• WHAT THE TASK REQUIRES
Copy exactly the lines from the beginning of the data down to and including the line holding "COL = S.collection", without any pictures.

——————

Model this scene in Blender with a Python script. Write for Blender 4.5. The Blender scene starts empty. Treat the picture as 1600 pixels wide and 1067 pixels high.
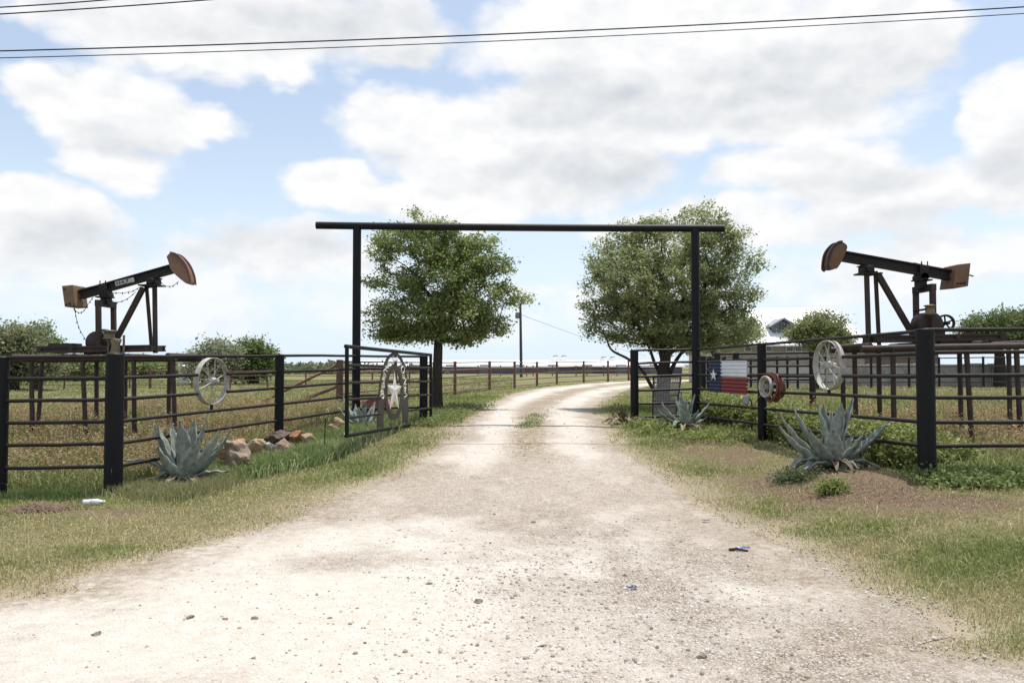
import bpy, math, random
import numpy as np
from mathutils import Vector, Matrix
random.seed(7); RNG = np.random.default_rng(11)
R = math.radians
S = bpy.context.scene
COL = S.collection

# ------------------------------------------------------------------ camera, sky, sun, exposure
CAM_H, FOC, HOR = 1.6, 1200.0, 570.0           # eye height, focal length and horizon row of the 1600 px photo
PITCH = math.atan((HOR - 533.5) / FOC)
cam = bpy.data.objects.new('camera', bpy.data.cameras.new('camera')); COL.objects.link(cam)
cam.location = (0, 0, CAM_H); cam.rotation_euler = (R(90) + PITCH, 0, 0)
cam.data.sensor_width = 36; cam.data.lens = 27; cam.data.clip_end = 6000; cam.data.clip_start = 0.05
S.camera = cam
S.view_settings.view_transform = 'Standard'; S.view_settings.look = 'None'
S.view_settings.exposure = 0.35; S.view_settings.gamma = 1
SUN_EL, SUN_AZ = R(74), R(42)                  # sun high, behind the gate and to the right
sun = bpy.data.objects.new('sun', bpy.data.lights.new('sun', 'SUN')); COL.objects.link(sun)
sun.data.energy = 3.9; sun.data.angle = R(0.6); sun.data.color = (1, 0.96, 0.9)
sd = Vector((math.sin(SUN_AZ)*math.cos(SUN_EL), math.cos(SUN_AZ)*math.cos(SUN_EL), math.sin(SUN_EL)))
sun.rotation_euler = sd.to_track_quat('Z', 'Y').to_euler(); sun.location = sd * 60

def ray(px, py):
    u, v = (px - 800) / FOC, (533.5 - py) / FOC
    return Vector((u, math.cos(PITCH) - v*math.sin(PITCH), math.sin(PITCH) + v*math.cos(PITCH)))
def P(px, py, Y):                              # the point at depth Y seen at a pixel of the photo
    d = ray(px, py); return Vector((0, 0, CAM_H)) + d * (Y / d.y)

world = bpy.data.worlds.new('World'); S.world = world; world.use_nodes = True
def build_sky():
    nt = world.node_tree; nt.nodes.clear(); L = nt.links.new
    def N(t, **k):
        n = nt.nodes.new(t)
        for a, b in k.items(): setattr(n, a, b)
        return n
    def put(sock, v):
        if hasattr(v, 'is_linked') or isinstance(v, bpy.types.NodeSocket): L(v, sock)
        else: sock.default_value = v
    def m(op, a, b=0.0, c=0.0, clamp=False):
        n = N('ShaderNodeMath', operation=op, use_clamp=clamp)
        put(n.inputs[0], a); put(n.inputs[1], b); put(n.inputs[2], c); return n.outputs[0]
    def vm(op, a, b):
        n = N('ShaderNodeVectorMath', operation=op); put(n.inputs[0], a); put(n.inputs[1], b)
        return n.outputs['Value'] if op == 'DOT_PRODUCT' else n.outputs[0]
    def sstep(x, lo, hi):
        n = N('ShaderNodeMapRange', interpolation_type='SMOOTHSTEP'); put(n.inputs[0], x)
        n.inputs[1].default_value = lo; n.inputs[2].default_value = hi; return n.outputs[0]
    def noise(vec, sc, det, rough=.55, dist=0.0):
        n = N('ShaderNodeTexNoise'); put(n.inputs['Vector'], vec); n.inputs['Scale'].default_value = sc
        n.inputs['Detail'].default_value = det; n.inputs['Roughness'].default_value = rough
        n.inputs['Distortion'].default_value = dist; return n
    tc = N('ShaderNodeTexCoord'); D = tc.outputs['Generated']
    sep = N('ShaderNodeSeparateXYZ'); L(D, sep.inputs[0])
    az = m('ARCTAN2', sep.outputs[0], sep.outputs[1])
    el = m('ARCSINE', sep.outputs[2])
    st = vm('MULTIPLY', D, (1, 1, 1.7))
    w1 = noise(st, 5.0, 5, .55); w2 = noise(vm('ADD', st, (7.3, 2.1, 4.4)), 5.0, 5, .55)
    wa = m('MULTIPLY_ADD', w1.outputs[0], .15, -.075); we = m('MULTIPLY_ADD', w2.outputs[0], .09, -.045)
    cv = N('ShaderNodeCombineXYZ'); put(cv.inputs[0], m('ADD', az, wa)); put(cv.inputs[1], m('ADD', el, we))
    def ae(px, py):
        d = ray(px, py).normalized(); return math.atan2(d.x, d.y), math.asin(d.z)
    def field(blobs):
        acc = None
        for px, py, rx, ry, w in blobs:
            a, e = ae(px, py); c = math.cos(math.atan((px-800)/FOC)); ce = math.cos(math.atan((HOR-py)/FOC))
            q = vm('MULTIPLY', vm('SUBTRACT', cv.outputs[0], (a, e, 0)), (FOC/(rx*c*c), FOC/(ry*ce*ce), 0))
            b = m('MULTIPLY_ADD', vm('DOT_PRODUCT', q, q), -w, w)
            acc = b if acc is None else m('SMOOTH_MAX', acc, b, .25)
        return acc
    clouds = [(330,30,330,95,1),(80,10,90,25,.6),(440,105,62,34,.9),(620,55,120,65,.8),(170,165,175,75,1),(50,135,90,50,.9),(320,178,80,30,.8),
      (185,250,105,48,.9),(60,330,130,50,.9),(50,410,200,60,.8),(640,195,150,75,1),(820,245,270,105,1.1),(510,288,105,48,1),(690,315,210,45,.8),
      (1000,55,300,110,1.1),(1230,110,300,115,1.1),(980,180,250,80,1),(1420,55,125,90,1),(1260,265,150,62,1),(1380,300,230,58,.9),(1570,190,80,95,1),(1590,285,110,70,1),
      (1150,345,270,45,.8),(850,435,70,24,.6),(1400,430,260,70,.7),(430,405,220,62,.75),(260,470,320,50,.6),(1000,470,200,40,.5),(700,500,260,40,.5)]
    grey = [(520,55,260,55,1),(940,275,210,50,1),(930,170,150,70,1),(1250,125,300,62,1),(1600,265,90,50,1),(200,212,90,28,.8),(110,375,150,35,.7),
      (420,392,190,36,.7),(1330,280,130,28,.6),(1400,350,200,30,.4),(250,40,150,40,.5),(640,250,80,30,.5)]
    f = field(clouds); g = field(grey)
    def billow(vec):
        a = noise(vec, 8.0, 7, .58).outputs[0]
        v = N('ShaderNodeTexVoronoi', feature='F1'); put(v.inputs['Vector'], vec); v.inputs['Scale'].default_value = 15; v.inputs['Detail'].default_value = 2; v.inputs['Roughness'].default_value = .5; v.normalize = True
        return m('MULTIPLY_ADD', v.outputs['Distance'], -.62, m('MULTIPLY_ADD', a, .62, .36))
    n1 = billow(vm('ADD', st, vm('MULTIPLY', w1.outputs[1], (.05, .05, .05)))); n2 = billow(vm('ADD', vm('ADD', st, (-.010, -.010, .026)), vm('MULTIPLY', w1.outputs[1], (.05, .05, .05))))
    big = noise(vm('ADD', st, (1.7, 9.2, 3.3)), 2.6, 6, .55)
    back = m('MULTIPLY_ADD', big.outputs[0], 3.2, -1.62)          # clouds elsewhere in the sky
    ahead = sstep(m('ABSOLUTE', az), .75, 1.0); high = sstep(el, .50, .62)
    away = m('MAXIMUM', ahead, high)
    back = m('ADD', m('MULTIPLY', back, away), m('MULTIPLY_ADD', away, .9, -.9))
    f = m('MAXIMUM', m('MAXIMUM', f, -.7), back)
    dens = sstep(m('ADD', f, m('MULTIPLY_ADD', n1, 2.1, -1.17)), -.22, .40)
    relief = m('MULTIPLY', m('SUBTRACT', n2, n1), 1.9)
    gg = m('MULTIPLY', sstep(m('ADD', g, m('MULTIPLY_ADD', n1, 1.5, -.75)), -.6, 1.05), .52)
    gg = m('ADD', m('ADD', gg, relief), m('MULTIPLY', m('SUBTRACT', .62, big.outputs[0]), .25), clamp=True)
    cm = N('ShaderNodeMix', data_type='RGBA'); put(cm.inputs[0], gg)
    cm.inputs[6].default_value = (.81, .81, .815, 1); cm.inputs[7].default_value = (.50, .535, .575, 1)
    sky = N('ShaderNodeTexSky', sky_type='NISHITA'); sky.sun_disc = False; sky.sun_elevation = SUN_EL; sky.sun_rotation = SUN_AZ
    sky.air_density = 1.0; sky.dust_density = 2.2; sky.ozone_density = 1.2
    bg1 = N('ShaderNodeBackground'); L(sky.outputs[0], bg1.inputs[0]); bg1.inputs[1].default_value = .13
    bgh = N('ShaderNodeBackground'); bgh.inputs[0].default_value = (.68, .79, .89, 1); bgh.inputs[1].default_value = 1
    bg2 = N('ShaderNodeBackground'); L(cm.outputs[2], bg2.inputs[0]); bg2.inputs[1].default_value = .97
    hz = m('MULTIPLY_ADD', sstep(el, .36, .0), .55, .32)
    mh = N('ShaderNodeMixShader'); put(mh.inputs[0], hz); L(bg1.outputs[0], mh.inputs[1]); L(bgh.outputs[0], mh.inputs[2])
    low = m('MULTIPLY_ADD', sstep(el, .0, .16), .5, .5)
    mx = N('ShaderNodeMixShader'); put(mx.inputs[0], m('MULTIPLY', dens, low)); L(mh.outputs[0], mx.inputs[1]); L(bg2.outputs[0], mx.inputs[2])
    out = N('ShaderNodeOutputWorld'); L(mx.outputs[0], out.inputs[0])
build_sky()

# ------------------------------------------------------------------ helpers
def tag(o, label=None, cat=None, group=None, kind=None):
    if label: o['label'] = label
    if cat: o['category'] = cat
    if group: o['group'] = group
    if kind: o['kind'] = kind
    return o
ORG = {}
def thing(name, loc, label, cat, group=None):
    o = bpy.data.objects.new(name, None); COL.objects.link(o); o.location = loc; o.empty_display_size = .2
    ORG[o] = Vector(loc); return tag(o, label, cat, group)
def link_mesh(name, me, mat, parent=None, origin=None):
    o = bpy.data.objects.new(name, me); COL.objects.link(o)
    if mat: me.materials.append(mat)
    if parent is not None: o.parent = parent; ORG[o] = ORG[parent]
    else:
        ORG[o] = Vector(origin) if origin is not None else Vector((0, 0, 0)); o.location = ORG[o]
    if ORG[o].length > 0:
        n = len(me.vertices); a = np.empty(n*3, np.float32); me.vertices.foreach_get('co', a)
        a = (a.reshape(-1, 3) - np.array(ORG[o], np.float32)).ravel(); me.vertices.foreach_set('co', a)
    me.update(); return o
class MB:
    def __init__(self): self.v = []; self.f = []; self.s = []
    def add(self, vs, fs, smooth=False):
        b = len(self.v); self.v += [tuple(p) for p in vs]
        for f in fs: self.f.append([i + b for i in f]); self.s.append(smooth)
    def path(self, pts, rad, n=8, caps=True):
        pts = [Vector(p) for p in pts]; k = len(pts)
        if not hasattr(rad, '__len__'): rad = [rad]*k
        ref = None; rings = []
        for i in range(k):
            t = (pts[min(i+1, k-1)] - pts[max(i-1, 0)]).normalized()
            if ref is None: ref = t.orthogonal().normalized()
            ref = (ref - t*ref.dot(t)).normalized(); b = t.cross(ref)
            rings.append([pts[i] + (ref*math.cos(a) + b*math.sin(a))*rad[i] for a in [2*math.pi*j/n for j in range(n)]])
        vs = [p for r in rings for p in r]
        fs = [[i*n+j, i*n+(j+1) % n, (i+1)*n+(j+1) % n, (i+1)*n+j] for i in range(k-1) for j in range(n)]
        self.add(vs, fs, True)
        if caps: self.add(rings[0], [list(range(n))[::-1]]); self.add(rings[-1], [list(range(n))])
        return self
    def box(self, c, sx, sy, sz, rot=None):
        m = rot or Matrix.Identity(3); c = Vector(c)
        vs = [c + m @ Vector((x*sx/2, y*sy/2, z*sz/2)) for x in (-1, 1) for y in (-1, 1) for z in (-1, 1)]
        self.add(vs, [[0,1,3,2],[4,6,7,5],[0,4,5,1],[2,3,7,6],[0,2,6,4],[1,5,7,3]]); return self
    def bar(self, a, b, w, h, up=Vector((0,0,1))):       # a square bar from a to b, w across and h along up
        a, b = Vector(a), Vector(b); t = (b-a).normalized(); s = t.cross(up).normalized(); u = s.cross(t)
        m = Matrix((t, s, u)).transposed(); return self.box((a+b)/2, (b-a).length, w, h, m)
    def prism(self, outer, th):                           # outline of 3-D points pushed along vector th
        n = len(outer); a = [Vector(p) for p in outer]; b = [p + th for p in a]
        self.add(a + b, [list(range(n)), list(range(n, 2*n))[::-1]] + [[i, i+n, (i+1) % n + n, (i+1) % n] for i in range(n)]); return self
    def ring(self, o, i, th):                             # closed band between two equal-length loops
        n = len(o); A = [Vector(p) for p in o]; B = [Vector(p) for p in i]
        vs = A + B + [p+th for p in A] + [p+th for p in B]; fs = []
        for k in range(n):
            l = (k+1) % n
            fs += [[k, l, n+l, n+k], [2*n+k, 3*n+k, 3*n+l, 2*n+l], [k, 2*n+k, 2*n+l, l], [n+k, n+l, 3*n+l, 3*n+k]]
        self.add(vs, fs); return self
    def lathe(self, c, prof, n=24, axis=Vector((0,0,1))):
        axis = Vector(axis).normalized(); u = axis.orthogonal().normalized(); w = axis.cross(u); c = Vector(c); k = len(prof)
        vs = [c + axis*z + (u*math.cos(2*math.pi*j/n) + w*math.sin(2*math.pi*j/n))*r for r, z in prof for j in range(n)]
        self.add(vs, [[i*n+j, i*n+(j+1) % n, (i+1)*n+(j+1) % n, (i+1)*n+j] for i in range(k-1) for j in range(n)], True); return self
    def build(self, name, mat, parent=None, origin=None, bevel=0):
        me = bpy.data.meshes.new(name); me.from_pydata(self.v, [], self.f)
        me.polygons.foreach_set('use_smooth', self.s)
        o = link_mesh(name, me, mat, parent, origin)
        if bevel:
            b = o.modifiers.new('bevel', 'BEVEL'); b.width = bevel; b.segments = 2; b.limit_method = 'ANGLE'; b.angle_limit = R(50)
        return o
def np_mesh(name, v, tris=None, quads=None, col=None, mat=None, parent=None, origin=None, smooth=False):
    me = bpy.data.meshes.new(name); v = np.asarray(v, np.float32); me.vertices.add(len(v)); me.vertices.foreach_set('co', v.ravel())
    idx = []; st = []; tot = 0
    for arr, k in ((tris, 3), (quads, 4)):
        if arr is not None and len(arr):
            idx.append(np.asarray(arr, np.int32).ravel()); st.append(np.arange(len(arr))*k + tot); tot += len(arr)*k
    idx = np.concatenate(idx); st = np.concatenate(st)
    me.loops.add(len(idx)); me.loops.foreach_set('vertex_index', idx)
    me.polygons.add(len(st)); me.polygons.foreach_set('loop_start', st.astype(np.int32))
    if smooth: me.polygons.foreach_set('use_smooth', np.ones(len(st), bool))
    me.update(calc_edges=True)
    if col is not None:
        c = np.ones((len(v), 4), np.float32); c[:, :3] = col
        a = me.color_attributes.new('tint', 'FLOAT_COLOR', 'POINT'); a.data.foreach_set('color', c.ravel())
    return link_mesh(name, me, mat, parent, origin)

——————

• COMPLETE RESPONSE
Model this scene in Blender with a Python script. Write for Blender 4.5. The Blender scene starts empty. Treat the picture as 1600 pixels wide and 1067 pixels high.
import bpy, math, random
import numpy as np
from mathutils import Vector, Matrix
random.seed(7); RNG = np.random.default_rng(11)
R = math.radians
S = bpy.context.scene
COL = S.collection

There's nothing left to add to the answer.